* Instructions for the task
Select the lines that hold the word "script" and copy each one.

* Data section

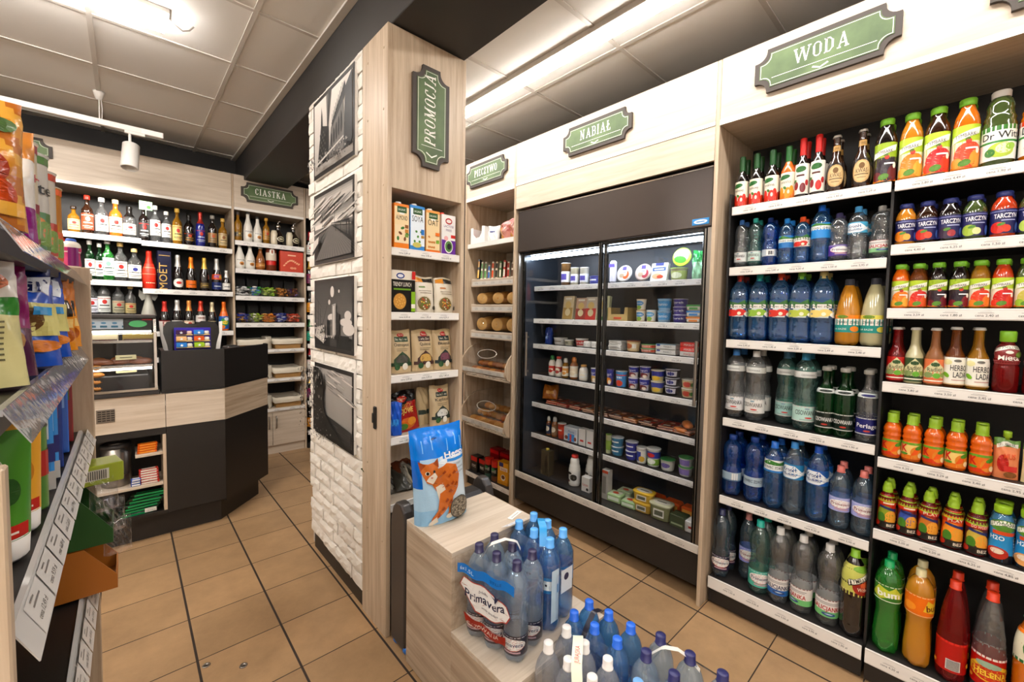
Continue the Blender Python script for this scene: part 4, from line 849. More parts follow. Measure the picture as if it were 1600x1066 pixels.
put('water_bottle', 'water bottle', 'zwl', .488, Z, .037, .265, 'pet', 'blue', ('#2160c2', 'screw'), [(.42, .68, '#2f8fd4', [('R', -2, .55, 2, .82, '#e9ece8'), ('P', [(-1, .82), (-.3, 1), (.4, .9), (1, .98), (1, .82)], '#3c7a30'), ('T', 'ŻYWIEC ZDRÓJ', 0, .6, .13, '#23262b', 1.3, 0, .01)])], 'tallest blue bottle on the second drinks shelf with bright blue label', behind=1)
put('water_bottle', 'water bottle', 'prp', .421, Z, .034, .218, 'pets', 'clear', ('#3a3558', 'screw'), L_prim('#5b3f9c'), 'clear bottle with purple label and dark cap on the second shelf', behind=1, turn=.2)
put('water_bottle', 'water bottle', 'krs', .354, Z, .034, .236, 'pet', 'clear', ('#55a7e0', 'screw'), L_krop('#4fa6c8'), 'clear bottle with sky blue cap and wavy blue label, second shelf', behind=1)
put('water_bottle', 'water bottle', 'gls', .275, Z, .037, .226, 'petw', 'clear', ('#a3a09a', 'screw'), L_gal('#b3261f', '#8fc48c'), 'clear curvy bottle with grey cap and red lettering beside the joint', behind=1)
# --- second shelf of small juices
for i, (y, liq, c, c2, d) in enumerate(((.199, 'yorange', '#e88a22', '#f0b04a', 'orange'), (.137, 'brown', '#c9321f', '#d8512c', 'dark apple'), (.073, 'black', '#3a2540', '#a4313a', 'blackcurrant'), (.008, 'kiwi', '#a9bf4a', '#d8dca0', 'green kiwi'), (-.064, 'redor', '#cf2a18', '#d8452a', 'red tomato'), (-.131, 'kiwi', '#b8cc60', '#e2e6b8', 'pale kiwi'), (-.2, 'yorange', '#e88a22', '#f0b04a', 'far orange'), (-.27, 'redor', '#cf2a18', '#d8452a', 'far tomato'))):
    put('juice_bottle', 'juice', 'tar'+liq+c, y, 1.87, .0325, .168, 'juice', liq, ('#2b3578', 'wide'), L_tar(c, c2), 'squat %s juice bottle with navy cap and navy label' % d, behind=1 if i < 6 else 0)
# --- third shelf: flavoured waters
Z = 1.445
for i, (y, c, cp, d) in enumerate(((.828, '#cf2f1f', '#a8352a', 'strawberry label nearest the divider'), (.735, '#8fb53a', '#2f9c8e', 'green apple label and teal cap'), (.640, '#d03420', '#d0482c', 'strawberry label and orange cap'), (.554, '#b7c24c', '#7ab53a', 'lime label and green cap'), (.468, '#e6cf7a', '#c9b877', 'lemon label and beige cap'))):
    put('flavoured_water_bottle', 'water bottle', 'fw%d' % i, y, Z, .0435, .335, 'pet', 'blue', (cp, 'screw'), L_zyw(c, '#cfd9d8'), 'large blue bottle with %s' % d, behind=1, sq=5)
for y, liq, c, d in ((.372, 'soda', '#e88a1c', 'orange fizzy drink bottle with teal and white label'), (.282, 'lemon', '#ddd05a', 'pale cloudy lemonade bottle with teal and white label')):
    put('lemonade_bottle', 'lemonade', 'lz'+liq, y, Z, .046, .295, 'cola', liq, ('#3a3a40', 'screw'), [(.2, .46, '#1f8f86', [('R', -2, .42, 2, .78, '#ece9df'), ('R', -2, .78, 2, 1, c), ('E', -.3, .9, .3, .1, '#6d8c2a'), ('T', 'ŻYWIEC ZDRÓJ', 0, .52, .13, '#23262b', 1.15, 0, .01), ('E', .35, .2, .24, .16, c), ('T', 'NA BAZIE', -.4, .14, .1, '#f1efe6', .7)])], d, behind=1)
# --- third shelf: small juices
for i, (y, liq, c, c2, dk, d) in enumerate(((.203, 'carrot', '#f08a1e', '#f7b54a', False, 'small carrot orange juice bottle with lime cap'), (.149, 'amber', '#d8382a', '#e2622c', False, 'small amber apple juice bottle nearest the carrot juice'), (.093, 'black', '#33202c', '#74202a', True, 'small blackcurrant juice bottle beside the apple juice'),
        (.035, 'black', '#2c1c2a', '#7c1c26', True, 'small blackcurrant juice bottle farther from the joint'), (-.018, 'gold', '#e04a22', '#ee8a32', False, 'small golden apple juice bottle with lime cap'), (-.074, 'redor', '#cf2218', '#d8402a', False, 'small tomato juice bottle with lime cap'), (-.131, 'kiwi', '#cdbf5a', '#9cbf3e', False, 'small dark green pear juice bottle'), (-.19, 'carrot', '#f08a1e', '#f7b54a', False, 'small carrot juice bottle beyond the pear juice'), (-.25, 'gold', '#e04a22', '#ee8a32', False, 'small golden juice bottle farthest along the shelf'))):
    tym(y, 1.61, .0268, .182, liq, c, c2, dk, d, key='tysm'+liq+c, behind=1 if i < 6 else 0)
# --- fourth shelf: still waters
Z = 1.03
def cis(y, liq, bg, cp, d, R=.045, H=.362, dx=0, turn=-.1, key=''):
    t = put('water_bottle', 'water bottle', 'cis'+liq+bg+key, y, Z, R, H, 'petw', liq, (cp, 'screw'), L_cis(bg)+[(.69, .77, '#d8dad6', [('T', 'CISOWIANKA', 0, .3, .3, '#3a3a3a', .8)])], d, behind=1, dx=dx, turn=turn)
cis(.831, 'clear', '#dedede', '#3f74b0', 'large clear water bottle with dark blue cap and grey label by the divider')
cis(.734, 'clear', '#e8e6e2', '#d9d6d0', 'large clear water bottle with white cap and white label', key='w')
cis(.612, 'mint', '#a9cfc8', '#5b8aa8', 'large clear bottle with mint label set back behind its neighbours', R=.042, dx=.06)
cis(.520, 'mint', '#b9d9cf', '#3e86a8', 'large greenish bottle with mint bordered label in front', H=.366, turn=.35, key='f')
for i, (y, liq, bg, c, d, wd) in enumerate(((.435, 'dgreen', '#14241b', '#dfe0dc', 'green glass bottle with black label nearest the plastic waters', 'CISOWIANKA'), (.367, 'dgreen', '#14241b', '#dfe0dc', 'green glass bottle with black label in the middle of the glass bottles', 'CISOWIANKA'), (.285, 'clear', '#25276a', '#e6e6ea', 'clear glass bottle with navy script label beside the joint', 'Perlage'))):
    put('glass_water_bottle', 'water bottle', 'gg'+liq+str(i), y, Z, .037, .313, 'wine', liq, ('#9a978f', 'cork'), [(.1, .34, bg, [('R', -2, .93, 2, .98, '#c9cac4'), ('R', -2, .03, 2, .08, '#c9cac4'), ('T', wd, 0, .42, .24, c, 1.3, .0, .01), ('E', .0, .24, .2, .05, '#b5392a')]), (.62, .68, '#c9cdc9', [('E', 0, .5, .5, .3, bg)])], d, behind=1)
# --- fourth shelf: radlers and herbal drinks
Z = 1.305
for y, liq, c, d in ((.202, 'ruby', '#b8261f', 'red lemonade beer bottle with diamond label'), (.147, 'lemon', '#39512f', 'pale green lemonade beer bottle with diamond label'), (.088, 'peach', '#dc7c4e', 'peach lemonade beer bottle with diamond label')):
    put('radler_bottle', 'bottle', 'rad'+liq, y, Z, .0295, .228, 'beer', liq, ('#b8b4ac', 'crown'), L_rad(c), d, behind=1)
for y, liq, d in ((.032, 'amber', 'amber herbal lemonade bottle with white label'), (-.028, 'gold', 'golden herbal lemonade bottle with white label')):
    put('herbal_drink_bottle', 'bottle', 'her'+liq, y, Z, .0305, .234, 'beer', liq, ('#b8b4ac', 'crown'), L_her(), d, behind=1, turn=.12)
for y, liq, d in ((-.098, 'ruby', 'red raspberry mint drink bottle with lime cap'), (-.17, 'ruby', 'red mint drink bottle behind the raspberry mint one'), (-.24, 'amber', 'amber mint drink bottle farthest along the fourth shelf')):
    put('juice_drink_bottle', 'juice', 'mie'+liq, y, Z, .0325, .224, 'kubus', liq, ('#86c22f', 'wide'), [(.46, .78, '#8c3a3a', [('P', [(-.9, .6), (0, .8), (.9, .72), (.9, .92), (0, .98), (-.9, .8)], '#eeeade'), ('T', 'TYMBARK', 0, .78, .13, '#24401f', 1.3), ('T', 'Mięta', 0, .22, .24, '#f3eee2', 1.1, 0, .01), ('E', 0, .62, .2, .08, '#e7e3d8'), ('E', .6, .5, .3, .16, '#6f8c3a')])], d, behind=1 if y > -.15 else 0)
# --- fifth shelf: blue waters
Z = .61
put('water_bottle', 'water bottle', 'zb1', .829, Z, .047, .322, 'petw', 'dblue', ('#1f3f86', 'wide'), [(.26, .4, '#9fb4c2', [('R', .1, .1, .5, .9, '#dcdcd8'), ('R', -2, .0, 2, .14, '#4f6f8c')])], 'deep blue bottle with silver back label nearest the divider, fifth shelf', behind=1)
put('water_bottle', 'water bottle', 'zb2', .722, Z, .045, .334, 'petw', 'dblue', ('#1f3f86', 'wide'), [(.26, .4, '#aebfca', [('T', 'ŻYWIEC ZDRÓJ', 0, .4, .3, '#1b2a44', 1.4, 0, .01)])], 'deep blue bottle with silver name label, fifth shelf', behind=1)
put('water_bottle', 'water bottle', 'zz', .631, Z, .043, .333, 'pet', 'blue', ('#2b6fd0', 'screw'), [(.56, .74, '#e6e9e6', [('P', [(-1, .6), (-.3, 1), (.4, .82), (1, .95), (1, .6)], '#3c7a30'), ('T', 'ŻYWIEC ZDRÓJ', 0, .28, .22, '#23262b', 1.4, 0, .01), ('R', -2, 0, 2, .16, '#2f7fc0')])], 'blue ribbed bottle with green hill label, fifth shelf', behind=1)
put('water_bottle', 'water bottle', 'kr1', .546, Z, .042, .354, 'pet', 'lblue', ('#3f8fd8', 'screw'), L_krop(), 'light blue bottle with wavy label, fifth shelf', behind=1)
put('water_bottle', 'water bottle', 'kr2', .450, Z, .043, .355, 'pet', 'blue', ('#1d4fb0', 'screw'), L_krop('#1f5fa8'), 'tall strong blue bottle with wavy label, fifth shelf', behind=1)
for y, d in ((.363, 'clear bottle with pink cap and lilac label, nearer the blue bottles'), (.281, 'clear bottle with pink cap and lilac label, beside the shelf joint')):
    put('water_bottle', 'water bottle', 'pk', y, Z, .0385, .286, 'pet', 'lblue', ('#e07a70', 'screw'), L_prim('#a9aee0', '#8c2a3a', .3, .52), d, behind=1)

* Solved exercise
Continue the Blender Python script for this scene: part 4, from line 849. More parts follow. Measure the picture as if it were 1600x1066 pixels.
for i, (y, liq, bg, c, d, wd) in enumerate(((.435, 'dgreen', '#14241b', '#dfe0dc', 'green glass bottle with black label nearest the plastic waters', 'CISOWIANKA'), (.367, 'dgreen', '#14241b', '#dfe0dc', 'green glass bottle with black label in the middle of the glass bottles', 'CISOWIANKA'), (.285, 'clear', '#25276a', '#e6e6ea', 'clear glass bottle with navy script label beside the joint', 'Perlage'))):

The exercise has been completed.